Cela bien qu’il soit de règle que le Libanais d’Afrique limite son intérêt pour la politique au sponsoring des événements sportifs et, en général, (nos correspondants ont pu le constater) évitent de parler aux médias. En cause, les violentes campagnes de presse organisées au Sénégal lors des indépendances contre les Libanais, les commissions d’enquêtes pour irrégularités et fraudes au Ghana en 1964, les procès lancés en Guinée Conakry contre certains commerçants sous le régime d’Ahmed Sékou Touré, les diatribes du président Mathieu Kérékou les appelant, au milieu des années 70, à « investir » au lieu de monopoliser le petit commerce au détriment des nationaux et de détenir le record du transfert clandestin de capitaux ou, plus récemment, à Malabo, dans le cadre du procès de Simon Mann, quand le pouvoir équato-guinéen menace de limiter sérieusement l’immigration libanaise pour des « problèmes de sécurité » ?

 

Pour le moins, cette image du commerçant libanais des années 60 et 70 s’est peu à peu estompée pour faire place à une relève, en général bien instruite et désireuse d’investir l’industrie et la finance.

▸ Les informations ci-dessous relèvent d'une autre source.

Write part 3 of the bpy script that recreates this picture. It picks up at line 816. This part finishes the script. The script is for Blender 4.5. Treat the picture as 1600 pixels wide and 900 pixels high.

Pour beaucoup d’observateurs, la mutation devra s’accompagner de la création d’une banque libanaise en Afrique.

 

Celle-ci pourrait bien voir le jour au Gabon où a été signé un protocole dans ce sens en septembre 2008 entre le président Omar Bongo et un groupe d’experts libanais. Le choix du Gabon pour l’implantation de cette succursale traduit aussi l’importance grandissante de Libreville, qui a vu sa population libanaise passer du simple au double (elle est estimée à 5000) depuis le déclenchement de la crise ivoirienne.